In most of the other cases, hiring superstar developers help you save costs in the longer run. It helps product (or SaaS) companies.

But for consulting biz that means less of the recurring consulting work. Superstar developers cost higher - means more work in fetching some consulting work. Consulting/service businesses will rarely value superstar developers. Because it does not help the topline as much.

2 comments

> If you're doing _groundbreaking_ research

I think research is the key word here. If you are developing fundamentally new ML techniques (like the folks at Google), you'll probably need some serious technical chops.

> Usually it is a rinse-test-repeat kind of job. It needs people with patience and who can interpret data and who can be comfortable with uncertainty and then can make their bosses comfortable with uncertainty on timelines.

That sounds less like research and more like applying established tools (Tensor Flow or Keras or whatever).

> If you are developing fundamentally new ML techniques (like the folks at Google)

Nope, still no superstars needed. The most technically challenging thing they've built is probably is what they are doing with the TPUs, but even there you "just" need people expierienced in the right fields. Most groundbraking research stuff these days is mostly on the mathematical side, not the implementation.

"That sounds less like research and more like applying established tools (Tensor Flow or Keras or whatever). "

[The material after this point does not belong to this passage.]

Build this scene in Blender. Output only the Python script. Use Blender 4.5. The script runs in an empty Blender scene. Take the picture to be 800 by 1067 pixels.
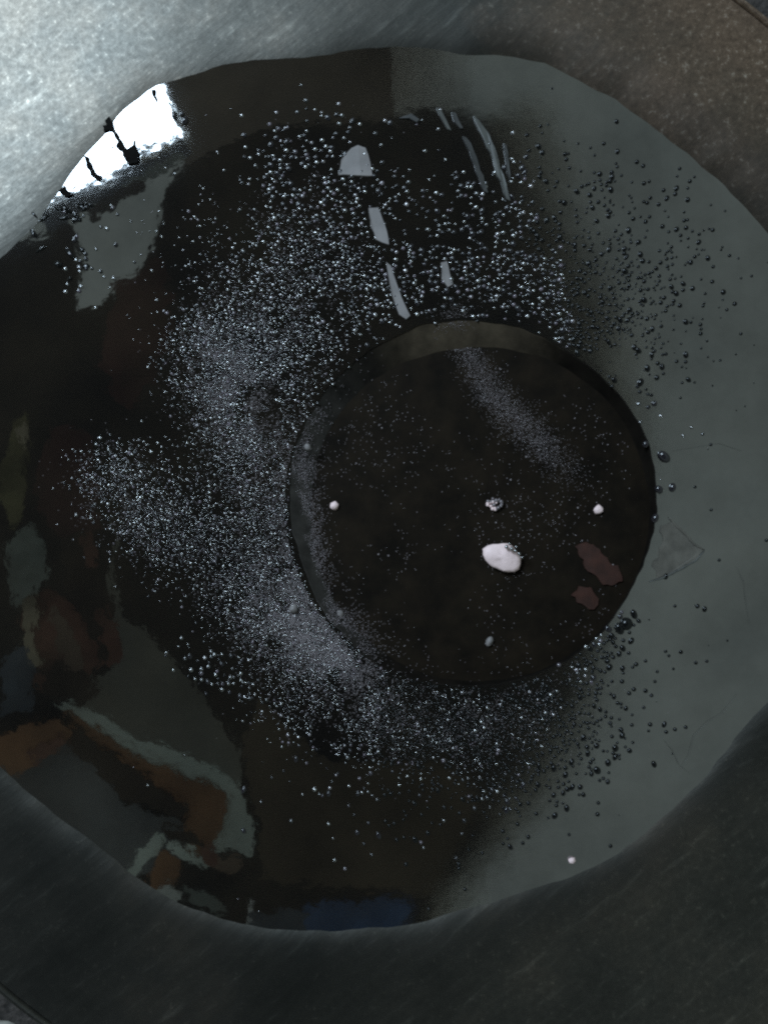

This is what most AI, ML and data science people do from my experience. It's really not that groundbreaking.

>...rinse-test-repeat kind of job... people with patience and who can interpret data and who can be comfortable with uncertainty and then can make their bosses comfortable with uncertainty on timelines.

somehow that isn't a definition of a technical superstar. I suppose a superstar is a DC/Marvel style character who do software engineering impatiently, skipping the test-debug-fix-repeat ... Well, save for the missing Batman mask it is basically the lowest productive engineers i've ever met, and probably you really don't need these superstars.